# YOUR OBJECTIVE:
Leave out the pictures and repeat the rest of the material exactly.

......

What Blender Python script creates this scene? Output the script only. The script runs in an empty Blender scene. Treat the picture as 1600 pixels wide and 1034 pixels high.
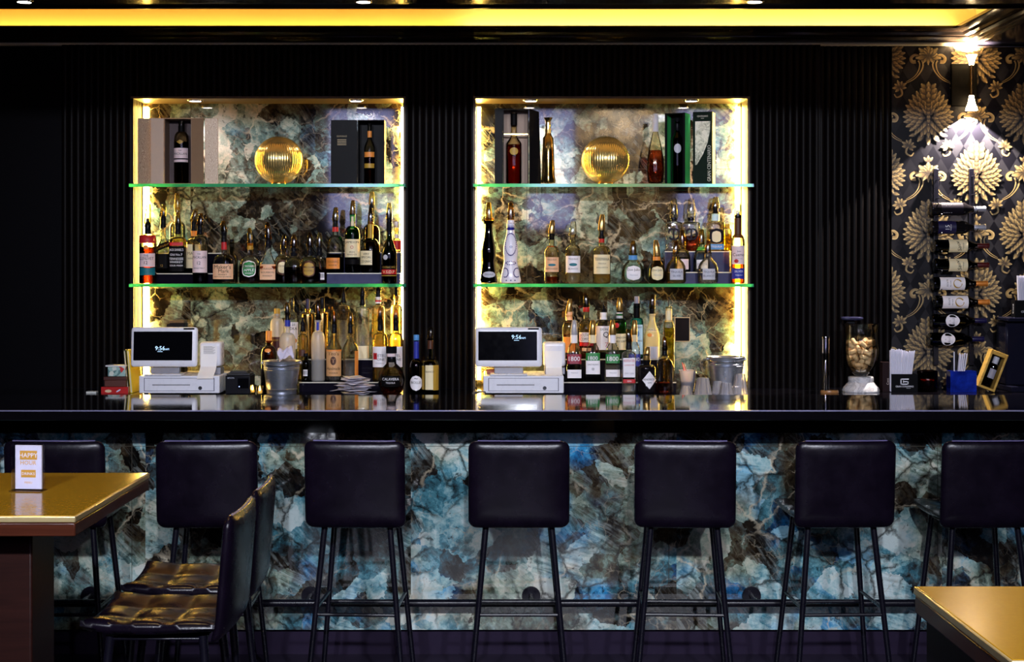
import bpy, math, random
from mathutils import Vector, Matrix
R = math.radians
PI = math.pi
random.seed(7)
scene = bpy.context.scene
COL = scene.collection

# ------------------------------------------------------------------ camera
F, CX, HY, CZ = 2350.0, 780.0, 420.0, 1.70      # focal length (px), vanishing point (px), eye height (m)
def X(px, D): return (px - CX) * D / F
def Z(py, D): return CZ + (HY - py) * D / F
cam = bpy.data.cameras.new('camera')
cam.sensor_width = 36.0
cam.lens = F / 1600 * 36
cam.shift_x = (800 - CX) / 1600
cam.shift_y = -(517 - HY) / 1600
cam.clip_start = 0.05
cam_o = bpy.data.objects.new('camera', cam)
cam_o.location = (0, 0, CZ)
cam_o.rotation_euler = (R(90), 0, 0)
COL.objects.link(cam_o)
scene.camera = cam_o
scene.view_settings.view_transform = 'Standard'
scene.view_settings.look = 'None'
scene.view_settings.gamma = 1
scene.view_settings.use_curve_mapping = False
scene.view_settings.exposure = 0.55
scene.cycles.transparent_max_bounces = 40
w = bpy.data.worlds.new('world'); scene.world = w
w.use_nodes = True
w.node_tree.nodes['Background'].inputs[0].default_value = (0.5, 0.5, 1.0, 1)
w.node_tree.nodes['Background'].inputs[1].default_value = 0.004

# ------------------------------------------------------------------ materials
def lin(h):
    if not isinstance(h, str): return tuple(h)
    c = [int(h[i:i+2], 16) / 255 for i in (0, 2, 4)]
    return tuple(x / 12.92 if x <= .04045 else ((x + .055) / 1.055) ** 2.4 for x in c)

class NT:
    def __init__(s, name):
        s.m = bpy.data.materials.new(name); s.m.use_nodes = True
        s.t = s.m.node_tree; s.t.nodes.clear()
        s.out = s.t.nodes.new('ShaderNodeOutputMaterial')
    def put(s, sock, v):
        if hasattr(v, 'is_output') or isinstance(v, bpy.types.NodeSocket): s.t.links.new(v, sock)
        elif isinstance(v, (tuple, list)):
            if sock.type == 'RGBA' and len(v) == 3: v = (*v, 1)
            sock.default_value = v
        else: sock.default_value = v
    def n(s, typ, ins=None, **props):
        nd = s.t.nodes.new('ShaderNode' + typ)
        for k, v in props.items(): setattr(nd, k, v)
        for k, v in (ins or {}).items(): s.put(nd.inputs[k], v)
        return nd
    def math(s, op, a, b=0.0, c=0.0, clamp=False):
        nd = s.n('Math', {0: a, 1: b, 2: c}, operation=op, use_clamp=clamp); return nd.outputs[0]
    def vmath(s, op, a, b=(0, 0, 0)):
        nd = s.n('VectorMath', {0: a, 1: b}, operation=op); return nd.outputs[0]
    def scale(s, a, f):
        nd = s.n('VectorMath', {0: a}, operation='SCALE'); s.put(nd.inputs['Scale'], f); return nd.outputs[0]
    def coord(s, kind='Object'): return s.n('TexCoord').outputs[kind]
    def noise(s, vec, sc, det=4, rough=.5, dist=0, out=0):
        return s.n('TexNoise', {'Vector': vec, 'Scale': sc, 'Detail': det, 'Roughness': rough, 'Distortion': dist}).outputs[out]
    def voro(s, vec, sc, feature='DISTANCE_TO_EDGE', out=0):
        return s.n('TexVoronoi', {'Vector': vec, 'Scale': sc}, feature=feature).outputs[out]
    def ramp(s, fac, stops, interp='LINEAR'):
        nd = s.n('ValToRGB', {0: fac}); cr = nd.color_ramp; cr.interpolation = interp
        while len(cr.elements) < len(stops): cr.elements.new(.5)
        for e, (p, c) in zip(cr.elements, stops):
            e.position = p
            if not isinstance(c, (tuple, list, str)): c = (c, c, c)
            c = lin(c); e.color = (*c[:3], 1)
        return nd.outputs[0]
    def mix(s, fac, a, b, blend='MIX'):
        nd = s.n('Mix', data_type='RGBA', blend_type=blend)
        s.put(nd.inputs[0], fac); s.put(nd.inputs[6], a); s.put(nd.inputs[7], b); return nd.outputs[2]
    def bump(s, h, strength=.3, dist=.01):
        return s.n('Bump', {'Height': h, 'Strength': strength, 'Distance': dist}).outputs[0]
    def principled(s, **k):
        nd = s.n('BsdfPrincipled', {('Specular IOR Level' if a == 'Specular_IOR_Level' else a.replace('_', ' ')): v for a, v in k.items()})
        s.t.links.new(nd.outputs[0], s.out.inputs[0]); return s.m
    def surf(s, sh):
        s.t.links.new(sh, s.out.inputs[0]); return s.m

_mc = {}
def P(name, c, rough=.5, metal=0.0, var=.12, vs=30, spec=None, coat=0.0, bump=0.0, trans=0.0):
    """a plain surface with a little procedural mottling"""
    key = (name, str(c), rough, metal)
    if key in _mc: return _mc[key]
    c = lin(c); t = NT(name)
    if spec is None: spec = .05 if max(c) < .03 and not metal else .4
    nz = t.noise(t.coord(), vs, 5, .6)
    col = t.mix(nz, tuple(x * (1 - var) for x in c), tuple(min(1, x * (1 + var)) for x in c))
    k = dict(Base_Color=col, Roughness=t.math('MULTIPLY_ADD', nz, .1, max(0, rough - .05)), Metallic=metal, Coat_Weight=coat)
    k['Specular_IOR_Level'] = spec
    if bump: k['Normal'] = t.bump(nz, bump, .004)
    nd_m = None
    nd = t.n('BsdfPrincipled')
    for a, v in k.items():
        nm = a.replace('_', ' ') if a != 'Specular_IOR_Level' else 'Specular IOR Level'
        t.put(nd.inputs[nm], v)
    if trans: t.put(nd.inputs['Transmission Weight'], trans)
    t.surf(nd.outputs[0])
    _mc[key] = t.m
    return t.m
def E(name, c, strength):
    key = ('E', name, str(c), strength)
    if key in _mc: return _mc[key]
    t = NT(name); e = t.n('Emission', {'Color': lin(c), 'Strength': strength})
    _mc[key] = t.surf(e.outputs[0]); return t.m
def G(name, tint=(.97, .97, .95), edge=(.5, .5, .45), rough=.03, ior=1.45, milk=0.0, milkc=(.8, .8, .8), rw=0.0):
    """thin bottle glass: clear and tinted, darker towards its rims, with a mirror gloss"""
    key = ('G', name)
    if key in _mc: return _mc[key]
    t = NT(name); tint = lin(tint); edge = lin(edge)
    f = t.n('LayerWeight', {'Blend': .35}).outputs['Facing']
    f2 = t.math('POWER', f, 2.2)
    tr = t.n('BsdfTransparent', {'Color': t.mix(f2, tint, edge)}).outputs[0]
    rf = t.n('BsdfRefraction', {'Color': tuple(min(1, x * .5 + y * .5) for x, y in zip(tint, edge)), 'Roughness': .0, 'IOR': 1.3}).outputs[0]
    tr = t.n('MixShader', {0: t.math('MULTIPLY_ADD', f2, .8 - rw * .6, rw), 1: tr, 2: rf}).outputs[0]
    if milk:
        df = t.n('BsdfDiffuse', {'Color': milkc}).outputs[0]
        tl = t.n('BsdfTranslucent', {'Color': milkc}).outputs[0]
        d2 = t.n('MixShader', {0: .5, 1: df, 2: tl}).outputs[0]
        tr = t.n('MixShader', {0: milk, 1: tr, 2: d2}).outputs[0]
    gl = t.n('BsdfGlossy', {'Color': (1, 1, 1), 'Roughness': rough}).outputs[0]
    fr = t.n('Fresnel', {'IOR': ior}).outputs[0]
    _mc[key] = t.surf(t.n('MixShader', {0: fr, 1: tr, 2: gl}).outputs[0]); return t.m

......

# IN RESPONSE:
What Blender Python script creates this scene? Output the script only. The script runs in an empty Blender scene. Treat the picture as 1600 pixels wide and 1034 pixels high.
import bpy, math, random
from mathutils import Vector, Matrix
R = math.radians
PI = math.pi
random.seed(7)
scene = bpy.context.scene
COL = scene.collection

# ------------------------------------------------------------------ camera
F, CX, HY, CZ = 2350.0, 780.0, 420.0, 1.70      # focal length (px), vanishing point (px), eye height (m)
def X(px, D): return (px - CX) * D / F
def Z(py, D): return CZ + (HY - py) * D / F
cam = bpy.data.cameras.new('camera')
cam.sensor_width = 36.0
cam.lens = F / 1600 * 36
cam.shift_x = (800 - CX) / 1600
cam.shift_y = -(517 - HY) / 1600
cam.clip_start = 0.05
cam_o = bpy.data.objects.new('camera', cam)
cam_o.location = (0, 0, CZ)
cam_o.rotation_euler = (R(90), 0, 0)
COL.objects.link(cam_o)
scene.camera = cam_o
scene.view_settings.view_transform = 'Standard'
scene.view_settings.look = 'None'
scene.view_settings.gamma = 1
scene.view_settings.use_curve_mapping = False
scene.view_settings.exposure = 0.55
scene.cycles.transparent_max_bounces = 40
w = bpy.data.worlds.new('world'); scene.world = w
w.use_nodes = True
w.node_tree.nodes['Background'].inputs[0].default_value = (0.5, 0.5, 1.0, 1)
w.node_tree.nodes['Background'].inputs[1].default_value = 0.004

# ------------------------------------------------------------------ materials
def lin(h):
    if not isinstance(h, str): return tuple(h)
    c = [int(h[i:i+2], 16) / 255 for i in (0, 2, 4)]
    return tuple(x / 12.92 if x <= .04045 else ((x + .055) / 1.055) ** 2.4 for x in c)

class NT:
    def __init__(s, name):
        s.m = bpy.data.materials.new(name); s.m.use_nodes = True
        s.t = s.m.node_tree; s.t.nodes.clear()
        s.out = s.t.nodes.new('ShaderNodeOutputMaterial')
    def put(s, sock, v):
        if hasattr(v, 'is_output') or isinstance(v, bpy.types.NodeSocket): s.t.links.new(v, sock)
        elif isinstance(v, (tuple, list)):
            if sock.type == 'RGBA' and len(v) == 3: v = (*v, 1)
            sock.default_value = v
        else: sock.default_value = v
    def n(s, typ, ins=None, **props):
        nd = s.t.nodes.new('ShaderNode' + typ)
        for k, v in props.items(): setattr(nd, k, v)
        for k, v in (ins or {}).items(): s.put(nd.inputs[k], v)
        return nd
    def math(s, op, a, b=0.0, c=0.0, clamp=False):
        nd = s.n('Math', {0: a, 1: b, 2: c}, operation=op, use_clamp=clamp); return nd.outputs[0]
    def vmath(s, op, a, b=(0, 0, 0)):
        nd = s.n('VectorMath', {0: a, 1: b}, operation=op); return nd.outputs[0]
    def scale(s, a, f):
        nd = s.n('VectorMath', {0: a}, operation='SCALE'); s.put(nd.inputs['Scale'], f); return nd.outputs[0]
    def coord(s, kind='Object'): return s.n('TexCoord').outputs[kind]
    def noise(s, vec, sc, det=4, rough=.5, dist=0, out=0):
        return s.n('TexNoise', {'Vector': vec, 'Scale': sc, 'Detail': det, 'Roughness': rough, 'Distortion': dist}).outputs[out]
    def voro(s, vec, sc, feature='DISTANCE_TO_EDGE', out=0):
        return s.n('TexVoronoi', {'Vector': vec, 'Scale': sc}, feature=feature).outputs[out]
    def ramp(s, fac, stops, interp='LINEAR'):
        nd = s.n('ValToRGB', {0: fac}); cr = nd.color_ramp; cr.interpolation = interp
        while len(cr.elements) < len(stops): cr.elements.new(.5)
        for e, (p, c) in zip(cr.elements, stops):
            e.position = p
            if not isinstance(c, (tuple, list, str)): c = (c, c, c)
            c = lin(c); e.color = (*c[:3], 1)
        return nd.outputs[0]
    def mix(s, fac, a, b, blend='MIX'):
        nd = s.n('Mix', data_type='RGBA', blend_type=blend)
        s.put(nd.inputs[0], fac); s.put(nd.inputs[6], a); s.put(nd.inputs[7], b); return nd.outputs[2]
    def bump(s, h, strength=.3, dist=.01):
        return s.n('Bump', {'Height': h, 'Strength': strength, 'Distance': dist}).outputs[0]
    def principled(s, **k):
        nd = s.n('BsdfPrincipled', {('Specular IOR Level' if a == 'Specular_IOR_Level' else a.replace('_', ' ')): v for a, v in k.items()})
        s.t.links.new(nd.outputs[0], s.out.inputs[0]); return s.m
    def surf(s, sh):
        s.t.links.new(sh, s.out.inputs[0]); return s.m

_mc = {}
def P(name, c, rough=.5, metal=0.0, var=.12, vs=30, spec=None, coat=0.0, bump=0.0, trans=0.0):
    """a plain surface with a little procedural mottling"""
    key = (name, str(c), rough, metal)
    if key in _mc: return _mc[key]
    c = lin(c); t = NT(name)
    if spec is None: spec = .05 if max(c) < .03 and not metal else .4
    nz = t.noise(t.coord(), vs, 5, .6)
    col = t.mix(nz, tuple(x * (1 - var) for x in c), tuple(min(1, x * (1 + var)) for x in c))
    k = dict(Base_Color=col, Roughness=t.math('MULTIPLY_ADD', nz, .1, max(0, rough - .05)), Metallic=metal, Coat_Weight=coat)
    k['Specular_IOR_Level'] = spec
    if bump: k['Normal'] = t.bump(nz, bump, .004)
    nd_m = None
    nd = t.n('BsdfPrincipled')
    for a, v in k.items():
        nm = a.replace('_', ' ') if a != 'Specular_IOR_Level' else 'Specular IOR Level'
        t.put(nd.inputs[nm], v)
    if trans: t.put(nd.inputs['Transmission Weight'], trans)
    t.surf(nd.outputs[0])
    _mc[key] = t.m
    return t.m
def E(name, c, strength):
    key = ('E', name, str(c), strength)
    if key in _mc: return _mc[key]
    t = NT(name); e = t.n('Emission', {'Color': lin(c), 'Strength': strength})
    _mc[key] = t.surf(e.outputs[0]); return t.m
def G(name, tint=(.97, .97, .95), edge=(.5, .5, .45), rough=.03, ior=1.45, milk=0.0, milkc=(.8, .8, .8), rw=0.0):
    """thin bottle glass: clear and tinted, darker towards its rims, with a mirror gloss"""
    key = ('G', name)
    if key in _mc: return _mc[key]
    t = NT(name); tint = lin(tint); edge = lin(edge)
    f = t.n('LayerWeight', {'Blend': .35}).outputs['Facing']
    f2 = t.math('POWER', f, 2.2)
    tr = t.n('BsdfTransparent', {'Color': t.mix(f2, tint, edge)}).outputs[0]
    rf = t.n('BsdfRefraction', {'Color': tuple(min(1, x * .5 + y * .5) for x, y in zip(tint, edge)), 'Roughness': .0, 'IOR': 1.3}).outputs[0]
    tr = t.n('MixShader', {0: t.math('MULTIPLY_ADD', f2, .8 - rw * .6, rw), 1: tr, 2: rf}).outputs[0]
    if milk:
        df = t.n('BsdfDiffuse', {'Color': milkc}).outputs[0]
        tl = t.n('BsdfTranslucent', {'Color': milkc}).outputs[0]
        d2 = t.n('MixShader', {0: .5, 1: df, 2: tl}).outputs[0]
        tr = t.n('MixShader', {0: milk, 1: tr, 2: d2}).outputs[0]
    gl = t.n('BsdfGlossy', {'Color': (1, 1, 1), 'Roughness': rough}).outputs[0]
    fr = t.n('Fresnel', {'IOR': ior}).outputs[0]
    _mc[key] = t.surf(t.n('MixShader', {0: fr, 1: tr, 2: gl}).outputs[0]); return t.m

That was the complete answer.